Thursday, January 17, 2019

REVIEW: KURT REIMAN - North Maple Road

North Maple Road

I was about three tracks into my first playing of Kurt Reiman's debut album, North Maple Road, when I thought to myself, "This can't possibly be his first album." Granted, the past year has seen a number of remarkable debuts by other artists, so maybe my surprise was just that I get so many solo piano recordings and to have one stand out so easily on the first playing, and also have it be an artist's debut! As Neo would say "Whoa!"

North Maple Road sounds like the work of a seasoned veteran composer and performer. Reiman's exemplary control of tone, nuance, shading, and tempo across an assortment of musical moods is not just admirable, but nearly textbook. He is helped, of course, by spot on mixing and mastering of the final product (the recording engineer is Michael Haas, and the mastering was by Haas and Chad Irschick) but even with studio wizards, it's the compositions and playing that makes an album special.

As I listened to North Maple Road a second and third time, I flashed on some of Jim Chappell's earlier works, most notably Acadia and Living the Northern Summer (although each of those feature piano and other instruments). There is the same melodic flow and lyricism of the main piano lines on Reiman's release as on those landmark albums (in my opinion). Also, just as Chappell can transition from bouncy and upbeat to meditative, relaxing, and nostalgic themes and motifs, so too can Reiman. While some of Chappell's music can veer over into a pop vein, North Maple Road, even at its lightest/liveliest, retains more of a new age/contemporary instrumental feel throughout. As a result, listening late at night, as long as the volume is subdued, will prove as rewarding as daytime playing.

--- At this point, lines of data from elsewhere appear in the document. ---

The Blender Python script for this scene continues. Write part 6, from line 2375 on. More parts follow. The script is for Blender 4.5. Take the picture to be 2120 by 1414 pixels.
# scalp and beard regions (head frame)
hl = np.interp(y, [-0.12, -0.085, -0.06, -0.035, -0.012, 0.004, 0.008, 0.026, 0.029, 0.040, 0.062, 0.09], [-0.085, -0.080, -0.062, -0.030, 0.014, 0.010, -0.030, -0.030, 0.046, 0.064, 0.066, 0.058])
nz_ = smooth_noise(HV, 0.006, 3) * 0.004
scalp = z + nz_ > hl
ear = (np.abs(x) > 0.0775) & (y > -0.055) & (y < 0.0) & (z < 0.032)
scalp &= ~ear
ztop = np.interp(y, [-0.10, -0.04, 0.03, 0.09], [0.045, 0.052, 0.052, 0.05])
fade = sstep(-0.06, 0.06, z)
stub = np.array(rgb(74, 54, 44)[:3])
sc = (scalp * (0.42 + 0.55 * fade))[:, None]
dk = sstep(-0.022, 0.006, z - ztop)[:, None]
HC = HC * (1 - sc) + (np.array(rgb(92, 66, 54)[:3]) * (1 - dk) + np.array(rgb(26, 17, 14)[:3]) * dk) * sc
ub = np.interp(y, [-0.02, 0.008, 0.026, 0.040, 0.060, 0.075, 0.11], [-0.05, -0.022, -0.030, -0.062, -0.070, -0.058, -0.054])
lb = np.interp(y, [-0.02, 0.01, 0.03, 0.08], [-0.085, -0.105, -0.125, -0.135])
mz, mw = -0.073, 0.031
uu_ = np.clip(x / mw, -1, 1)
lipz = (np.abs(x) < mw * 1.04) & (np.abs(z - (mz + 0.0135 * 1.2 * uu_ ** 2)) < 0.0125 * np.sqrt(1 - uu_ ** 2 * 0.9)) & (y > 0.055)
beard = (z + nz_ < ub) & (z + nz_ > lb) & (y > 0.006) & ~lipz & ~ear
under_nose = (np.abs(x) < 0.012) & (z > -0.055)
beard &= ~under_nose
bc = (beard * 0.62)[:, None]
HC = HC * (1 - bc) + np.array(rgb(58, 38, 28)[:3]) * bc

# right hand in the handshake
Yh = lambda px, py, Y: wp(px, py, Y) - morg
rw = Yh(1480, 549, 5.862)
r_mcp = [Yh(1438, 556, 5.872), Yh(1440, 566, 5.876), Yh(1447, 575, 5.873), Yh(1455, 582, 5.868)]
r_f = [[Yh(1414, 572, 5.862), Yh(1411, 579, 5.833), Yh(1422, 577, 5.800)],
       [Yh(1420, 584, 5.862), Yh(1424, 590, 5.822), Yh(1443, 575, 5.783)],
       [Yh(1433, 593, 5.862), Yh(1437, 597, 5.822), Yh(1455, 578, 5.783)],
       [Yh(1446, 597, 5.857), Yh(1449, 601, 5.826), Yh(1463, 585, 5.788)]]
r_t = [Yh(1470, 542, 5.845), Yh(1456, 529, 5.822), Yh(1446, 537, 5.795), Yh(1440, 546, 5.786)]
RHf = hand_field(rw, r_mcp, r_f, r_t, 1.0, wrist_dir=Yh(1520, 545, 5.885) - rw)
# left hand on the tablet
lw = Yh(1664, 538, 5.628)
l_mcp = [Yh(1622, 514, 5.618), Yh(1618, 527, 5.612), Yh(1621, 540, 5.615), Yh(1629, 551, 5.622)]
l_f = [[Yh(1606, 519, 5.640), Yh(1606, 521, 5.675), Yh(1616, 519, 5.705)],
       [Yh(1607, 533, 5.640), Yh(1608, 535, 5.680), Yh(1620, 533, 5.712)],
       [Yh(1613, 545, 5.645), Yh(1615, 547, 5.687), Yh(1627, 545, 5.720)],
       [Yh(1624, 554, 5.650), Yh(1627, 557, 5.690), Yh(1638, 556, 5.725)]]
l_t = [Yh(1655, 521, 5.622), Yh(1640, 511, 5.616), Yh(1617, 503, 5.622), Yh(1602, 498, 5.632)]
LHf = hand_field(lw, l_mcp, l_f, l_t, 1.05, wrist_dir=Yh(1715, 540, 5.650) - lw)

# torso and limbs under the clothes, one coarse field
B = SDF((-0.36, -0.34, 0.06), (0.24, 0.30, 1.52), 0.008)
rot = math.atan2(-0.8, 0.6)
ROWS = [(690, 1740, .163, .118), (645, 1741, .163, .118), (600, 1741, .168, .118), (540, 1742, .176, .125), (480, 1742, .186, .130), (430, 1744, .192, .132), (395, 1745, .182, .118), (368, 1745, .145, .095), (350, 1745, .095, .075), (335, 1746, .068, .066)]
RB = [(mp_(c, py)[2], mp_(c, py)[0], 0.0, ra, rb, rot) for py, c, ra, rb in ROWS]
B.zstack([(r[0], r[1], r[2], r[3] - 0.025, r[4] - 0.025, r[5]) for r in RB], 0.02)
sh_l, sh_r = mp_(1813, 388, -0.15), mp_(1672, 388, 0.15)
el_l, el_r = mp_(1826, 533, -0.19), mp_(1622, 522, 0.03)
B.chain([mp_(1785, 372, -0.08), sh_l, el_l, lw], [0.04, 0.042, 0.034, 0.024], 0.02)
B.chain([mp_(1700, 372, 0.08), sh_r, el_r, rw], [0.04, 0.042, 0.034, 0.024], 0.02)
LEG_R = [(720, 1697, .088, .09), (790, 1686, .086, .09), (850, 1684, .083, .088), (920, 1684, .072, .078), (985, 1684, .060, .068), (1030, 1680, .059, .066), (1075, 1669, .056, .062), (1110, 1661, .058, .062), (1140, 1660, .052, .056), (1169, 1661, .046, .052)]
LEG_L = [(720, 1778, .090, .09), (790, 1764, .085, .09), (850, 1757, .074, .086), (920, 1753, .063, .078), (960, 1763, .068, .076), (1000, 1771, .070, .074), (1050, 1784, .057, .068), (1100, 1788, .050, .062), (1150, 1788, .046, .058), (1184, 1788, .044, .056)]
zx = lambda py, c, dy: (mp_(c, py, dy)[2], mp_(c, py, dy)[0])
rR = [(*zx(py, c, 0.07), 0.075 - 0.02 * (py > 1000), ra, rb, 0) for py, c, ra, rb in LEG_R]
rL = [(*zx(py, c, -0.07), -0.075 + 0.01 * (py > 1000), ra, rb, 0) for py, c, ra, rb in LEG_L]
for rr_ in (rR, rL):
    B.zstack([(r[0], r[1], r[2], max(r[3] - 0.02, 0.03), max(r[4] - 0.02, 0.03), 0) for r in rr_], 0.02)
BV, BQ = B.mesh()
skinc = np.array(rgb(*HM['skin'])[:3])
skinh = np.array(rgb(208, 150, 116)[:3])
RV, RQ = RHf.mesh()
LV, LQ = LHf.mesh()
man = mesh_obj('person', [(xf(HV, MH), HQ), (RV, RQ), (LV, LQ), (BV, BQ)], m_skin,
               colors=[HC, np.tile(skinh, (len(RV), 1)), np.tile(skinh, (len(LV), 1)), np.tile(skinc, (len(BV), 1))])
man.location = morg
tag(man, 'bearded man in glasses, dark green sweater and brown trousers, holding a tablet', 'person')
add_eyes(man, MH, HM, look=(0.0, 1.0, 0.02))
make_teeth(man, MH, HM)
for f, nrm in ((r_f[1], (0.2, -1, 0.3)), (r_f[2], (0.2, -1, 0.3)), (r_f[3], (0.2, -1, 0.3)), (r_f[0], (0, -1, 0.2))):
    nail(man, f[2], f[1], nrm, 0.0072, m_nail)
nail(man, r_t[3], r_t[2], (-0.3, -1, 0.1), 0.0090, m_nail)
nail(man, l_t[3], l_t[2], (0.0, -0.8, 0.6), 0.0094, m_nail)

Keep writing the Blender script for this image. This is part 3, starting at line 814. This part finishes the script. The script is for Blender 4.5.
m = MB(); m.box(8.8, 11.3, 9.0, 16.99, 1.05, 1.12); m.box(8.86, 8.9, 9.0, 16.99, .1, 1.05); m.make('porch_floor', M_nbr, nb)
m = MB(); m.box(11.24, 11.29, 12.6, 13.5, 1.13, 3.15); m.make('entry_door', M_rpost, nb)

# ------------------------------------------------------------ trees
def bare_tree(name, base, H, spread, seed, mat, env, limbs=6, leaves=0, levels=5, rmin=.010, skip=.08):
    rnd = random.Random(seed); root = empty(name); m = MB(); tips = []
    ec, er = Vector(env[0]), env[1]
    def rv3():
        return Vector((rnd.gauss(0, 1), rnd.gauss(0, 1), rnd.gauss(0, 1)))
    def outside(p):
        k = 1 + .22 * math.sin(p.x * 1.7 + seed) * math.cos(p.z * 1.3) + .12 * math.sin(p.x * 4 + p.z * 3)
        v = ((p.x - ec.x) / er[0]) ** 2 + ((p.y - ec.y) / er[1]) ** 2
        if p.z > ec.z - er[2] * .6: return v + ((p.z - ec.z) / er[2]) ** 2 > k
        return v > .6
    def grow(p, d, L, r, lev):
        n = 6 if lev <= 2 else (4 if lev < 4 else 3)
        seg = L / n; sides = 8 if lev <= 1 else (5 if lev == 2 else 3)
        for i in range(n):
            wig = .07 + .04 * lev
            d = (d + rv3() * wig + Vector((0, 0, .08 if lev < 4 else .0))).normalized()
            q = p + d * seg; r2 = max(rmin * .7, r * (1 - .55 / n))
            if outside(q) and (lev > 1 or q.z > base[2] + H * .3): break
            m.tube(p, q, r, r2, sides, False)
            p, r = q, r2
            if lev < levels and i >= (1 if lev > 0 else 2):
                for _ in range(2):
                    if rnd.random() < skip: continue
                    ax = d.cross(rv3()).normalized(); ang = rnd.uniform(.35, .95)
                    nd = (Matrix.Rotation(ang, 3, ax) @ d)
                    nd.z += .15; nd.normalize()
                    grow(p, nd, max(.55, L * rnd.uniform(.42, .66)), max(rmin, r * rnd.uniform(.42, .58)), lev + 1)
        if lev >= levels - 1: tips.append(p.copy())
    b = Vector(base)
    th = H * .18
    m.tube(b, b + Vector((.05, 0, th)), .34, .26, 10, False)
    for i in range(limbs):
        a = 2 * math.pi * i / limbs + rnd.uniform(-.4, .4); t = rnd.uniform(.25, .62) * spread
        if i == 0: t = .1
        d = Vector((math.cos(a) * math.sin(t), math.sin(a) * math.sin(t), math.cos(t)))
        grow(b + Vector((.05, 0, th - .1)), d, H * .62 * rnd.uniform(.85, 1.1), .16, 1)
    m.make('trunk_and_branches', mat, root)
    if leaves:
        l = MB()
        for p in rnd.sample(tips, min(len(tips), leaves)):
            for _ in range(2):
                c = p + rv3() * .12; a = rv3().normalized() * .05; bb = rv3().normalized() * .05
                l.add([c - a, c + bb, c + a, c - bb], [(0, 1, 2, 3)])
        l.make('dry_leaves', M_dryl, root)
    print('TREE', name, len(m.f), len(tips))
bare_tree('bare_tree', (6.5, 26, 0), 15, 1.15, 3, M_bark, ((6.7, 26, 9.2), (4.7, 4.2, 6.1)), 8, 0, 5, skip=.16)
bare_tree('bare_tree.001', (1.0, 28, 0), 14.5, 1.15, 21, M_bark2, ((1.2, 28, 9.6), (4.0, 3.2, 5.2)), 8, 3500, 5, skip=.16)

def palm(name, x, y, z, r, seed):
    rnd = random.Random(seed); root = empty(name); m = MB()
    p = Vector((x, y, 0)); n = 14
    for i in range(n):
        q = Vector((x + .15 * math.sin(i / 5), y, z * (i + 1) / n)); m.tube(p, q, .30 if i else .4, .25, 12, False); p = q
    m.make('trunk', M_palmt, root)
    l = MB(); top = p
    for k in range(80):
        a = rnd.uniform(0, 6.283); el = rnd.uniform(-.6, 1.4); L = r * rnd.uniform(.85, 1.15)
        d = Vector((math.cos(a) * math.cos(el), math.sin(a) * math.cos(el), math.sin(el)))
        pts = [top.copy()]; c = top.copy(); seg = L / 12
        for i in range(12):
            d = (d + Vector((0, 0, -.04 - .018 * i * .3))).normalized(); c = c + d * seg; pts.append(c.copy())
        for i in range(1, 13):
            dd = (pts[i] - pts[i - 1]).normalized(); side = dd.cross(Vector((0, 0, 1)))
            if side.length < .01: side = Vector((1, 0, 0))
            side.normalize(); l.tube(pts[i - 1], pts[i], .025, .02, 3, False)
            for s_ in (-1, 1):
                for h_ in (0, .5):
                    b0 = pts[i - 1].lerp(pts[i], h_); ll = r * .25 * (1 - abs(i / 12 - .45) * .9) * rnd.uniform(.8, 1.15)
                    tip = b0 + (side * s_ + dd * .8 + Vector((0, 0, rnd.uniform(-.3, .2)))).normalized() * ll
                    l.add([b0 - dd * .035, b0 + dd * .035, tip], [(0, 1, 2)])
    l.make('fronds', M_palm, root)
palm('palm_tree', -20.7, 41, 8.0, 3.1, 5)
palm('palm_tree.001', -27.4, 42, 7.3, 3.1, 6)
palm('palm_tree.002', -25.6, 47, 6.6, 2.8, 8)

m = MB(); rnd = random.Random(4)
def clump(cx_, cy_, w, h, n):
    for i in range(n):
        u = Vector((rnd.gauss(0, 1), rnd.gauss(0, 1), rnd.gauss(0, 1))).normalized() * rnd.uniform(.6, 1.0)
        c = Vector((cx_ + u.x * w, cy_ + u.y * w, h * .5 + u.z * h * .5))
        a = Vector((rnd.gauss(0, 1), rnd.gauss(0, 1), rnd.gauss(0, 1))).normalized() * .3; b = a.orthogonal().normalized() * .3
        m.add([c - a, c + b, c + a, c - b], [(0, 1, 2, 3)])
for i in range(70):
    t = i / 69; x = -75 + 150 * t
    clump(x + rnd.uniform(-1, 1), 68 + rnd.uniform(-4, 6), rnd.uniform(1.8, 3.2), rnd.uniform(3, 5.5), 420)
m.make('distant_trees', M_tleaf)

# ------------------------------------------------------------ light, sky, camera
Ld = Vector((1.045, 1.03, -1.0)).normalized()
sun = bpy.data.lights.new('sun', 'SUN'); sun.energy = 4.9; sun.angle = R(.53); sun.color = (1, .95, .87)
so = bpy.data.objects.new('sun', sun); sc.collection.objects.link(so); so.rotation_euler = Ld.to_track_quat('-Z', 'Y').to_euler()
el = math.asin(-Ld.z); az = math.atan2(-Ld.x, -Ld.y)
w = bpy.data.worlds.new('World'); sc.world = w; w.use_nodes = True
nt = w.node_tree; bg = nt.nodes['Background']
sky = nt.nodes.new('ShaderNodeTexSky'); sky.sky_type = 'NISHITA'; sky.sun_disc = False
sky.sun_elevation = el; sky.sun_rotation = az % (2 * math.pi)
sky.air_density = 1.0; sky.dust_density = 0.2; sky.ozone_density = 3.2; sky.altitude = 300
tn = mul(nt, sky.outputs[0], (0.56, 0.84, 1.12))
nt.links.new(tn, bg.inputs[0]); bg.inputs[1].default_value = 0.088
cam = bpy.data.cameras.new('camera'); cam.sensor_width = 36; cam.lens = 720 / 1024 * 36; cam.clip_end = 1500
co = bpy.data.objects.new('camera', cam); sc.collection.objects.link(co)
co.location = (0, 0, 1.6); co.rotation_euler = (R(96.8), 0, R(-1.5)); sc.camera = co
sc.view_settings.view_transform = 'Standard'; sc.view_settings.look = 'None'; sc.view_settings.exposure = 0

The album's extensive liner notes (which are primarily a huge list of detailed "Thank you's") makes it abundantly clear this project was intensely personal for Reiman and bringing it to fruition was a dream come true of sorts. The personal nature of the artist's music comes through on each note and some song titles speak directly to a particular track's impetus ("You're My Friend," "Walk with Me," and "You'll Always Be Here with Me," for example). A few songs indicate that the artist is also inspired by the beauty of New England, where he was born, such as the delightful and subtly cheery opening song, "Sunrise over Narragansett Bay," or the nostalgic romance that flows through the title track. One of Reiman's strengths is his ability to never cross over into maudlin faux sentimentality, so that even a track like "Push Me Higher Daddy" (which could easily become unbearably saccharine in some artists' hands) stays emotionally restrained but unmistakably laced with a father's love for his child. "Evening Snowfall" hints at introspection and flirts just a bit with a gentle minimalism, but also softly glows like the embers of a slowly dying fire.

Besides the twelve enjoyable tracks, the CD is also graced with beautiful color photos in the liner notes as well as a warmly whimsical cover painting ("Snow Moon" by Sabra Field). North Maple Road heralds the arrival of an artist who I believe will become a major player in the field of solo piano music, and that is saying a lot when you consider how many recordings in that genre are released every year. Take a trip down North Maple Road and let Kurt Reiman remind you of how beautiful melodies can whisk you away to a better place.